I do agree though, I feel there should be more effort to support "long term lack of internet" use case.


bigiain
For this use case - internet resiliency - I suspect the availability of un-flashed LoRa boards will be approximately zero in situations where it's needed. I agree that building an offline capable tool chain would be a good idea (perhaps all you'd need would be RasPi sd cards already flashed with everything needed to flash and configure common LoRa boards, and an archive of android apks?) But if I were allocating internet resiliency club resources, that'd be fairly low down my list.
I think that depends on the scope of the risk someone is trying to mitigate.

As an example, Hundred Rabbits is living in a situation with extremely iffy internet. They live on a sailbot and work in computing out there. They have had to build their own tools that were not dependent on a reliable internet, or even reliable power sources.
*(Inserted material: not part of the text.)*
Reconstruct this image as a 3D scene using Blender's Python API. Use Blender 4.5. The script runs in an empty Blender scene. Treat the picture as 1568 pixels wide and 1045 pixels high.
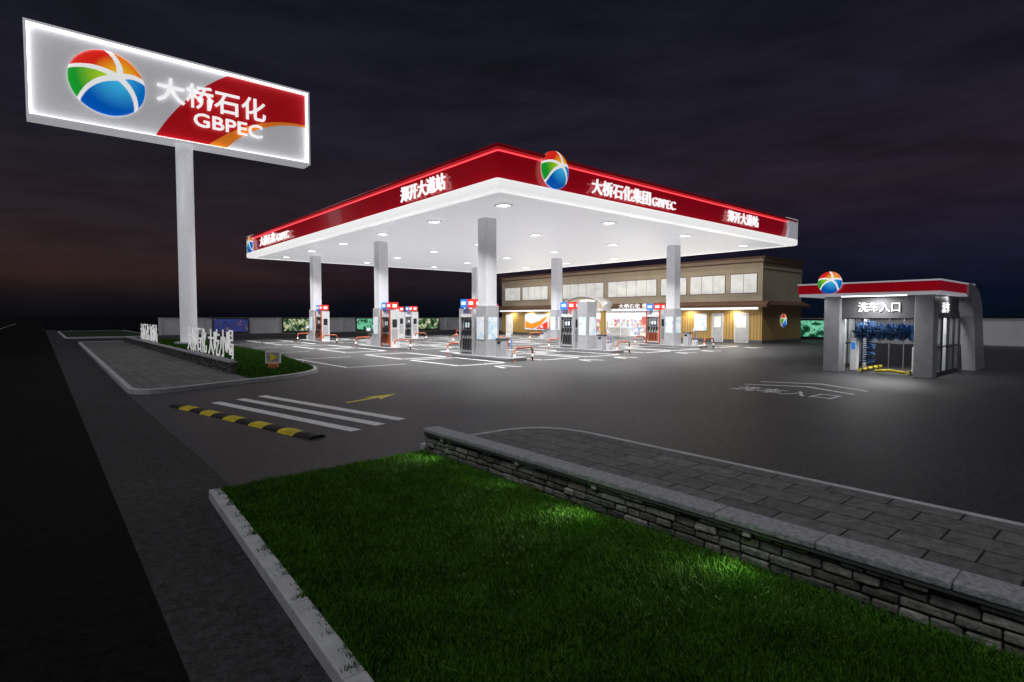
import bpy, math, random
import numpy as np
from mathutils import Vector
random.seed(7); rng=np.random.default_rng(5)
scene=bpy.context.scene
COL=scene.collection
# ---------------------------------------------------------------- materials
def _nt(name):
    m=bpy.data.materials.new(name); m.use_nodes=True
    nt=m.node_tree; b=nt.nodes['Principled BSDF']
    return m,nt,b
def N(nt,t,**k):
    n=nt.nodes.new(t)
    for a,v in k.items(): setattr(n,a,v)
    return n
def mat(name,col,rough=.5,metal=0,em=None,es=0,var=.08,scale=3,bump=0,bscale=40,coat=0):
    m,nt,b=_nt(name); L=nt.links
    tc=N(nt,'ShaderNodeTexCoord')
    no=N(nt,'ShaderNodeTexNoise'); no.inputs['Scale'].default_value=scale; no.inputs['Detail'].default_value=5
    L.new(tc.outputs['Object'],no.inputs['Vector'])
    mr=N(nt,'ShaderNodeMapRange'); mr.inputs['From Min'].default_value=.25; mr.inputs['From Max'].default_value=.75
    mr.inputs['To Min'].default_value=1-var*2; mr.inputs['To Max'].default_value=1+var*2
    L.new(no.outputs['Fac'],mr.inputs['Value'])
    mx=N(nt,'ShaderNodeVectorMath',operation='SCALE'); mx.inputs[0].default_value=col[:3]
    L.new(mr.outputs['Result'],mx.inputs['Scale']); L.new(mx.outputs[0],b.inputs['Base Color'])
    b.inputs['Roughness'].default_value=rough; b.inputs['Metallic'].default_value=metal
    b.inputs['Coat Weight'].default_value=coat
    if em:
        b.inputs['Emission Color'].default_value=(*em,1); b.inputs['Emission Strength'].default_value=es
    if bump:
        n2=N(nt,'ShaderNodeTexNoise'); n2.inputs['Scale'].default_value=bscale; n2.inputs['Detail'].default_value=4
        L.new(tc.outputs['Object'],n2.inputs['Vector'])
        bp=N(nt,'ShaderNodeBump'); bp.inputs['Strength'].default_value=bump; bp.inputs['Distance'].default_value=.012
        L.new(n2.outputs['Fac'],bp.inputs['Height']); L.new(bp.outputs[0],b.inputs['Normal'])
    return m
def asphalt(name,col,crack=0,rough=.8,big=.25,spec=.4):
    m,nt,b=_nt(name); L=nt.links
    tc=N(nt,'ShaderNodeTexCoord')
    a=N(nt,'ShaderNodeTexNoise'); a.inputs['Scale'].default_value=.35; a.inputs['Detail'].default_value=9; a.inputs['Roughness'].default_value=.6
    f=N(nt,'ShaderNodeTexNoise'); f.inputs['Scale'].default_value=11; f.inputs['Detail'].default_value=9; f.inputs['Roughness'].default_value=.9
    v=N(nt,'ShaderNodeTexVoronoi'); v.inputs['Scale'].default_value=60
    for n in (a,f,v): L.new(tc.outputs['Object'],n.inputs['Vector'])
    m1=N(nt,'ShaderNodeMapRange'); m1.inputs['From Min'].default_value=.3; m1.inputs['From Max'].default_value=.7
    m1.inputs['To Min'].default_value=1-big; m1.inputs['To Max'].default_value=1+big
    L.new(a.outputs['Fac'],m1.inputs['Value'])
    m2=N(nt,'ShaderNodeMapRange'); m2.inputs['From Min'].default_value=.40; m2.inputs['From Max'].default_value=.62
    m2.inputs['To Min'].default_value=.25; m2.inputs['To Max'].default_value=1.85
    L.new(f.outputs['Fac'],m2.inputs['Value'])
    mu=N(nt,'ShaderNodeMath',operation='MULTIPLY'); L.new(m1.outputs[0],mu.inputs[0]); L.new(m2.outputs[0],mu.inputs[1])
    last=mu
    if crack:
        w=N(nt,'ShaderNodeTexNoise'); w.inputs['Scale'].default_value=2.5; w.inputs['Detail'].default_value=6; L.new(tc.outputs['Object'],w.inputs['Vector'])
        mixv=N(nt,'ShaderNodeVectorMath',operation='MULTIPLY_ADD'); mixv.inputs[1].default_value=(.6,.6,.6)
        L.new(w.outputs['Color'],mixv.inputs[0]); L.new(tc.outputs['Object'],mixv.inputs[2])
        vc=N(nt,'ShaderNodeTexVoronoi',feature='DISTANCE_TO_EDGE'); vc.inputs['Scale'].default_value=1.5
        L.new(mixv.outputs[0],vc.inputs['Vector'])
        mc=N(nt,'ShaderNodeMapRange'); mc.inputs['From Max'].default_value=.014; mc.inputs['To Min'].default_value=.3
        L.new(vc.outputs['Distance'],mc.inputs['Value'])
        m3=N(nt,'ShaderNodeMath',operation='MULTIPLY'); L.new(last.outputs[0],m3.inputs[0]); L.new(mc.outputs[0],m3.inputs[1]); last=m3
    sc=N(nt,'ShaderNodeVectorMath',operation='SCALE'); sc.inputs[0].default_value=col
    L.new(last.outputs[0],sc.inputs['Scale']); L.new(sc.outputs[0],b.inputs['Base Color'])
    b.inputs['Roughness'].default_value=rough; b.inputs['Specular IOR Level'].default_value=spec
    bp=N(nt,'ShaderNodeBump'); bp.inputs['Strength'].default_value=.8; bp.inputs['Distance'].default_value=.008
    L.new(v.outputs['Distance'],bp.inputs['Height']); L.new(bp.outputs[0],b.inputs['Normal'])
    return m
def pavers(name,c1,c2,cm,bw=.5,rh=.25,mortar=.008):
    m,nt,b=_nt(name); L=nt.links
    tc=N(nt,'ShaderNodeTexCoord')
    mp=N(nt,'ShaderNodeMapping'); L.new(tc.outputs['Object'],mp.inputs['Vector']); mp.inputs['Rotation'].default_value=(0,0,math.radians(90))
    br=N(nt,'ShaderNodeTexBrick'); L.new(mp.outputs[0],br.inputs['Vector'])
    br.inputs['Scale'].default_value=1; br.inputs['Brick Width'].default_value=bw; br.inputs['Row Height'].default_value=rh
    br.inputs['Mortar Size'].default_value=mortar; br.inputs['Mortar Smooth'].default_value=.2
    br.inputs['Color1'].default_value=(*c1,1); br.inputs['Color2'].default_value=(*c2,1); br.inputs['Mortar'].default_value=(*cm,1)
    no=N(nt,'ShaderNodeTexNoise'); no.inputs['Scale'].default_value=9; no.inputs['Detail'].default_value=10; no.inputs['Roughness'].default_value=.7; L.new(tc.outputs['Object'],no.inputs['Vector'])
    mr=N(nt,'ShaderNodeMapRange'); mr.inputs['From Min'].default_value=.3; mr.inputs['From Max'].default_value=.7; mr.inputs['To Min'].default_value=.5; mr.inputs['To Max'].default_value=1.45
    L.new(no.outputs['Fac'],mr.inputs['Value'])
    sc=N(nt,'ShaderNodeVectorMath',operation='SCALE'); L.new(br.outputs['Color'],sc.inputs[0]); L.new(mr.outputs[0],sc.inputs['Scale'])
    L.new(sc.outputs[0],b.inputs['Base Color']); b.inputs['Roughness'].default_value=.75
    iv=N(nt,'ShaderNodeMath',operation='SUBTRACT'); iv.inputs[0].default_value=1; L.new(br.outputs['Fac'],iv.inputs[1])
    ad=N(nt,'ShaderNodeMath',operation='MULTIPLY_ADD'); L.new(no.outputs['Fac'],ad.inputs[0]); ad.inputs[1].default_value=.5; L.new(iv.outputs[0],ad.inputs[2])
    bp=N(nt,'ShaderNodeBump'); bp.inputs['Strength'].default_value=.9; bp.inputs['Distance'].default_value=.012
    L.new(ad.outputs[0],bp.inputs['Height']); L.new(bp.outputs[0],b.inputs['Normal'])
    return m
def slats(name,c1,c2):
    m,nt,b=_nt(name); L=nt.links
    tc=N(nt,'ShaderNodeTexCoord'); sx=N(nt,'ShaderNodeSeparateXYZ'); L.new(tc.outputs['Object'],sx.inputs[0])
    ad=N(nt,'ShaderNodeMath',operation='ADD'); L.new(sx.outputs[0],ad.inputs[0]); L.new(sx.outputs[1],ad.inputs[1])
    fr=N(nt,'ShaderNodeMath',operation='MULTIPLY'); fr.inputs[1].default_value=4.0; L.new(ad.outputs[0],fr.inputs[0])
    f2=N(nt,'ShaderNodeMath',operation='FRACT'); L.new(fr.outputs[0],f2.inputs[0])
    r=N(nt,'ShaderNodeValToRGB'); r.color_ramp.elements[0].position=.1; r.color_ramp.elements[1].position=.3
    r.color_ramp.elements[0].color=(*c2,1); r.color_ramp.elements[1].color=(*c1,1)
    L.new(f2.outputs[0],r.inputs[0]); L.new(r.outputs[0],b.inputs['Base Color']); b.inputs['Roughness'].default_value=.5
    bp=N(nt,'ShaderNodeBump'); bp.inputs['Strength'].default_value=1; bp.inputs['Distance'].default_value=.03
    L.new(r.outputs[0],bp.inputs['Height']); L.new(bp.outputs[0],b.inputs['Normal'])
    return m
def grassmat(name):
    m,nt,b=_nt(name); L=nt.links
    tc=N(nt,'ShaderNodeTexCoord')
    n1=N(nt,'ShaderNodeTexNoise'); n1.inputs['Scale'].default_value=3.0; n1.inputs['Detail'].default_value=6; n1.inputs['Roughness'].default_value=.65
    n2=N(nt,'ShaderNodeTexNoise'); n2.inputs['Scale'].default_value=45; n2.inputs['Detail'].default_value=2
    L.new(tc.outputs['Object'],n1.inputs['Vector']); L.new(tc.outputs['Object'],n2.inputs['Vector'])
    ad=N(nt,'ShaderNodeMath',operation='MULTIPLY_ADD'); ad.inputs[1].default_value=.65; L.new(n2.outputs['Fac'],ad.inputs[0])
    s=N(nt,'ShaderNodeMath',operation='MULTIPLY'); s.inputs[1].default_value=.35; L.new(n1.outputs['Fac'],s.inputs[0]); L.new(s.outputs[0],ad.inputs[2])
    r=N(nt,'ShaderNodeValToRGB'); e=r.color_ramp.elements
    e[0].position=.37; e[1].position=.63
    e[0].color=(.010,.042,.003,1); e[1].color=(.060,.165,.014,1)
    L.new(ad.outputs[0],r.inputs[0]); L.new(r.outputs[0],b.inputs['Base Color']); b.inputs['Roughness'].default_value=.6
    b.inputs['Specular IOR Level'].default_value=.08
    return m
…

- https://100r.co/site/tools_ecosystem.html

- https://100r.co/site/off_the_grid.html#internet

Collapse OS and Dusk OS are projects that are building tools to mitigate against the risk of society collapse. These are scenarios where, not only is there no internet, there is no longer any capability to fabricate any more silicon chips, and people start scavenging existing systems.

- https://collapseos.org/

- https://collapseos.org/civ.html

- https://duskos.org/

amatecha OP
depends. I have a pretty good stash of compatible devices going back a few years (as I've been tinkering with meshtastic since 2022), and some are on very old firmware versions. If "SHTF" unexpectedly and I needed to deploy them to as many community members as possible, a good percentage of them would be useless because they are not compatible with the newer versions of the firmware. (on the upside, I do stash the firmware zips on my NAS, along with tons of other OSes, drivers, firmwares, etc.)